Sense and nonsense at the Hay Festival

How did I miss Cherie Booth having a go at Alastair Campbell? I stayed over at Fownhope, a village just the other side of Hereford from Hay-on-Wye where the book festival was in full swing. The Observer thought that such trivia was worth reporting but not the SLP’s much more serious alternative.The Green Man was a bit pricey given the take-it-or-leave-it service given. One thing’s for sure I wasn’t on the look out for yet more crap from the celebrities associated with New Labour and their disastrous progress supporting corporate capitalism to the detriment of the well being of our planet, rather some more productive and progressive thinking. Former President Jimmy Carter’s input on Sunday looked more promising with trenchant views on Europe’s failure to counter the daily attacks on Palestinians by the Israeli Government and settlers. Since it was puring rain on Sunday and this was £50 a head, I made for home instead.
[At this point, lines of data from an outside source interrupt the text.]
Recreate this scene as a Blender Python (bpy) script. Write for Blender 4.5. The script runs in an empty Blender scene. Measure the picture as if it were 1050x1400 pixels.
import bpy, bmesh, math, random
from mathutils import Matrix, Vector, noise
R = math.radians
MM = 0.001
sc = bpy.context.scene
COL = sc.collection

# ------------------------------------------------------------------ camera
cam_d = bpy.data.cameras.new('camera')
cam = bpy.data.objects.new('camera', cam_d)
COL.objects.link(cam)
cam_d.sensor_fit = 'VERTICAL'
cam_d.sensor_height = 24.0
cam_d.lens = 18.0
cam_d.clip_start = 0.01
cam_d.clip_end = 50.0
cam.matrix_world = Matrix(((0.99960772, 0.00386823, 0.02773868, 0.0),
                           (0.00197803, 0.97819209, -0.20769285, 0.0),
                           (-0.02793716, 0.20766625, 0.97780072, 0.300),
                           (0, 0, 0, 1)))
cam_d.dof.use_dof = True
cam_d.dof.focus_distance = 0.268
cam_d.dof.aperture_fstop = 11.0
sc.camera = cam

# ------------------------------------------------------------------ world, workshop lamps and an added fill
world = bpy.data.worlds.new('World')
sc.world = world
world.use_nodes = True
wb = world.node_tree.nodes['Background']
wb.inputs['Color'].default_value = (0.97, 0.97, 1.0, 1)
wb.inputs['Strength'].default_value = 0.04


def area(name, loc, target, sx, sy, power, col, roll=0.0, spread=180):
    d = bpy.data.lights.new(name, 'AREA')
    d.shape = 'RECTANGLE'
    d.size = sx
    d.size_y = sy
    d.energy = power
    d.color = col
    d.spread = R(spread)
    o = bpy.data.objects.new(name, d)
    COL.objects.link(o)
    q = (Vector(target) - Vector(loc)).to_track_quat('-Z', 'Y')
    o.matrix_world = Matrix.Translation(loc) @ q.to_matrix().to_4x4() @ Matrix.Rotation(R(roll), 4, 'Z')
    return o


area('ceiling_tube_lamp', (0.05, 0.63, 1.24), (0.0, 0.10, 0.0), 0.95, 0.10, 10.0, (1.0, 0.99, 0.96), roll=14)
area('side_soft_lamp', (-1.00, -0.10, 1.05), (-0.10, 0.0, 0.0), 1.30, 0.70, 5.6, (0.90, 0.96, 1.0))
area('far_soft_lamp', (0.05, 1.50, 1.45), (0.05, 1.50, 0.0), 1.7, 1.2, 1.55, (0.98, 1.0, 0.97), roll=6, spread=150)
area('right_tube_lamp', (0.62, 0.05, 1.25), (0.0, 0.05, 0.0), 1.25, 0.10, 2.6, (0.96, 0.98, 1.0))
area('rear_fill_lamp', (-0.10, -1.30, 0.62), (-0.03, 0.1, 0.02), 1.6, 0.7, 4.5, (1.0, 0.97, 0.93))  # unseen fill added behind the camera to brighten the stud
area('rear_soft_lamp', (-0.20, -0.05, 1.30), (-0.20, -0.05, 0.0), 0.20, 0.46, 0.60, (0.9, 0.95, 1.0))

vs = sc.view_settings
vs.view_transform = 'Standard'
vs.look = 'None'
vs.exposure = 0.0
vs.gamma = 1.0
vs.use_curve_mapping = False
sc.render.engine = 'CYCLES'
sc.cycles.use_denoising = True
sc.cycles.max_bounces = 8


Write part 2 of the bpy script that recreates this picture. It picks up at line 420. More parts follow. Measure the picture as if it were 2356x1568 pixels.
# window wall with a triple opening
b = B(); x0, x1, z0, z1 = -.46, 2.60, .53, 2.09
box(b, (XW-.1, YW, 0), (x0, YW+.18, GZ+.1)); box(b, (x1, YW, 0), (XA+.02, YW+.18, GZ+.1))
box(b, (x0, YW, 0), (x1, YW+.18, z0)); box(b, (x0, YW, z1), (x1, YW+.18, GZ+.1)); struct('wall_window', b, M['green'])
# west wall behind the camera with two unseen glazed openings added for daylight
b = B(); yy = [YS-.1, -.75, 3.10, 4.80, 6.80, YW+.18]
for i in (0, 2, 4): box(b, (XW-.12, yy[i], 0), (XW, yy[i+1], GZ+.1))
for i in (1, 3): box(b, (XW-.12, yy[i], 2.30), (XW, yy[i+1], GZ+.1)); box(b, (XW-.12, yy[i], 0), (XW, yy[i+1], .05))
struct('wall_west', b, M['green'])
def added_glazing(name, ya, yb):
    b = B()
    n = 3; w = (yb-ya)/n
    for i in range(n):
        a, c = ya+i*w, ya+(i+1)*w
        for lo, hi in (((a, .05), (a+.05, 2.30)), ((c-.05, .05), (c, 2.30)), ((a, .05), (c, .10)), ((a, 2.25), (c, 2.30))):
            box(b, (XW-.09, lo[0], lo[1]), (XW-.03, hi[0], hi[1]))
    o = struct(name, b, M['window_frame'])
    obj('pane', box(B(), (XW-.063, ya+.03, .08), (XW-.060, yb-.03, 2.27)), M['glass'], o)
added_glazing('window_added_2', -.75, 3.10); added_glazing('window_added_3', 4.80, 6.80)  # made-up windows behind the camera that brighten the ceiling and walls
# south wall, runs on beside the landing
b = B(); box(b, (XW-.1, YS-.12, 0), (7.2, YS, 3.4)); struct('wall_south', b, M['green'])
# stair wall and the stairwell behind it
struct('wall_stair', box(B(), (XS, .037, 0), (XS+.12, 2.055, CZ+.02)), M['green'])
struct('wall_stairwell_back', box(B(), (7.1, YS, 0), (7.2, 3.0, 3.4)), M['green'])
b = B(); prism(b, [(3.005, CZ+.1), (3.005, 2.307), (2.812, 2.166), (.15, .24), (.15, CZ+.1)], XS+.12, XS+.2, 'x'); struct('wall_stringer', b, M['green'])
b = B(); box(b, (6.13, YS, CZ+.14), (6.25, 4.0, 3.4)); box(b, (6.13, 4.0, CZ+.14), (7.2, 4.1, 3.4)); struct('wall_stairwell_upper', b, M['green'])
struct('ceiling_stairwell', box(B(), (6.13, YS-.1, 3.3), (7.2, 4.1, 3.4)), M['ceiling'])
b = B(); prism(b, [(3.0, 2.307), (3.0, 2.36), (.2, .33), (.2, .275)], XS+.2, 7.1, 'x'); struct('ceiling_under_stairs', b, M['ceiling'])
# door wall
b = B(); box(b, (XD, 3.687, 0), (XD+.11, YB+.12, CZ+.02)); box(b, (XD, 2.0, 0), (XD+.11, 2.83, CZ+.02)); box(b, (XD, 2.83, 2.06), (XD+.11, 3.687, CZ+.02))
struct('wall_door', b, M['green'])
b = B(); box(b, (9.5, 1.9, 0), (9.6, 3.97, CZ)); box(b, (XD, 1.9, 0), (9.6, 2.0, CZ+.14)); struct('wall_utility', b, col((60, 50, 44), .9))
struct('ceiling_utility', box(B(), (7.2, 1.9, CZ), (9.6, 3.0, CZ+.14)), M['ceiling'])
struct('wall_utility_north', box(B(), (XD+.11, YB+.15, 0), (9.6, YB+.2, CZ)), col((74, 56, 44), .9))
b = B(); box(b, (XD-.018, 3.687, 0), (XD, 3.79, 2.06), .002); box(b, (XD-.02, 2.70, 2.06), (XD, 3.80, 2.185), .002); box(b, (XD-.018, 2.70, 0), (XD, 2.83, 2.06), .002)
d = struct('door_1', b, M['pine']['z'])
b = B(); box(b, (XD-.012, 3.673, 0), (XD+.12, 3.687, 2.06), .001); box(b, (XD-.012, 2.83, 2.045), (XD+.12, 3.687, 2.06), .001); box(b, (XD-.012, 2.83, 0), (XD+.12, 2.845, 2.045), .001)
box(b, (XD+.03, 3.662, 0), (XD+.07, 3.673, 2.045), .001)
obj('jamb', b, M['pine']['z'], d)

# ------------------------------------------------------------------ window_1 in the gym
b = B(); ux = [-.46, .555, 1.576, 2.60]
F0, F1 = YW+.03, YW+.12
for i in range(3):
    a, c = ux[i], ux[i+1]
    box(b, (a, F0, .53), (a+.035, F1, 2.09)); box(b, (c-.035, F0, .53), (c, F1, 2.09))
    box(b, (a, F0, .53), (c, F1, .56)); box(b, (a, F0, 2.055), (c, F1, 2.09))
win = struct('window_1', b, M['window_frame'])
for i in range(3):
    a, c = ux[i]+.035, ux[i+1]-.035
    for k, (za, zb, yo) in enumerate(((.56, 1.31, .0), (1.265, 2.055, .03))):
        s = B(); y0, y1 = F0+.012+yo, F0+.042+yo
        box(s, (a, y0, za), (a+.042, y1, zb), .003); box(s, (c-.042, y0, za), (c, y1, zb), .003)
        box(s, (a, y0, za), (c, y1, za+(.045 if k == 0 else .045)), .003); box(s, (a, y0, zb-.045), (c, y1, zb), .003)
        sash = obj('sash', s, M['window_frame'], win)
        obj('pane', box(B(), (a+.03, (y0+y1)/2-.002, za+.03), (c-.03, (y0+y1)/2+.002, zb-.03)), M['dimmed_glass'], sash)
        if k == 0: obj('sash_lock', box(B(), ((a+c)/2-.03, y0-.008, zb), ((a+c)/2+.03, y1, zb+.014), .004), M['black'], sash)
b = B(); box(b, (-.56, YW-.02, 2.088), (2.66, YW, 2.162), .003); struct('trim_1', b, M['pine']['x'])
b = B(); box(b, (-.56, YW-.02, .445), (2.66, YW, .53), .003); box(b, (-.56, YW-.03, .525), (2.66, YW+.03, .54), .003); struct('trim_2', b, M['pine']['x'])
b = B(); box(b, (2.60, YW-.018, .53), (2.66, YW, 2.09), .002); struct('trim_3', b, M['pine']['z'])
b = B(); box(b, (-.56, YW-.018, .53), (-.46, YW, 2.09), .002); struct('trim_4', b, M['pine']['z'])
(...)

This came about meeting comrades from the Socialist Labour Party. Liz Screen of the Welsh SLP did a magnificent job organising the day’s activities culminating in a rallying call by Arthur Scargill. The first speaker spoke about how his job as a youth support officer was on the way out as local authorities close down their youth services and outsource them to chap and untried private providers. The government’s agenda is reduced to getting our youth off the streets with police continually harassing any hanging around in groups whether their intentions were malign or not – usually not.
My mind went back to Cuba and the day we were taken to the Pioneer’s HQ just outside Havana. I have seen Pioneers before in Khrushchev’s Russia where they put on puppet show with a villainous capitalist taking a trip to the moon, and in Budapest where they ran a railway (still in use today). The splendid buildings for the Pioneers in Cuba were always visited by Fidel Castro on his birthday to show his support for the young of Cuba indicating their stake in building the country and sustaining the revolution. The scout and guide movements in Britain are now something out of a past which dwelt on the glories of empire, not an appropriate basis for making young people of today feel at home in modern Britain. Perhaps we ought to build movements around socialist principles.
A film was shown during the afternoon about a group of people, many of them young, demonstrating outside an arms factory near Brighton. Police were on hand to enforce orders served on the group by a security guard from the company. Why they felt it necessary to back the company was not clear, particularly when the matter came to court and the enforcement orders were overturned by the judge.


Arthur Scargill’s speech was no anti-climax to what had gone before although the warm up singers had their work cut out getting an audience together. Nevertheless there was a full and attentive audience to hear pertinent comments on how it was becoming clearer by the day how capitalism was an agent of destruction of our planet, and how dependency on oil and gas from outside sources was affecting us now as not only energy but everything else, including food became more unaffordable. That there were sufficient energy resources beneath our feet to meet our needs went unheeded as coal mines closed not only across Britain but in every other European country following an European decision as early as 1950. We were reminded that Spitfires had been fuelled on oil derived from coal during World War 2.
New Labour addressed itself to getting votes of of the so-called “middle class” to which MP Diane Abbott felt she belonged. Arthur Scargill pointed out that there were two classes: those that owned the means of production and those who sold their labour to realise the the needs of capitalism whether manual or academic. The process of globalisation meant that sources of cheap labour were becoming available to firms were transferring their operations between countries with resulting job losses. The UK’s manufacturing base has been reduced from 80% to 20%. Now jobs are 80% service led. Britain set up its health service and pensions based on a sound economic base. THe erosion of this by successive governments has spelt disaster for working people.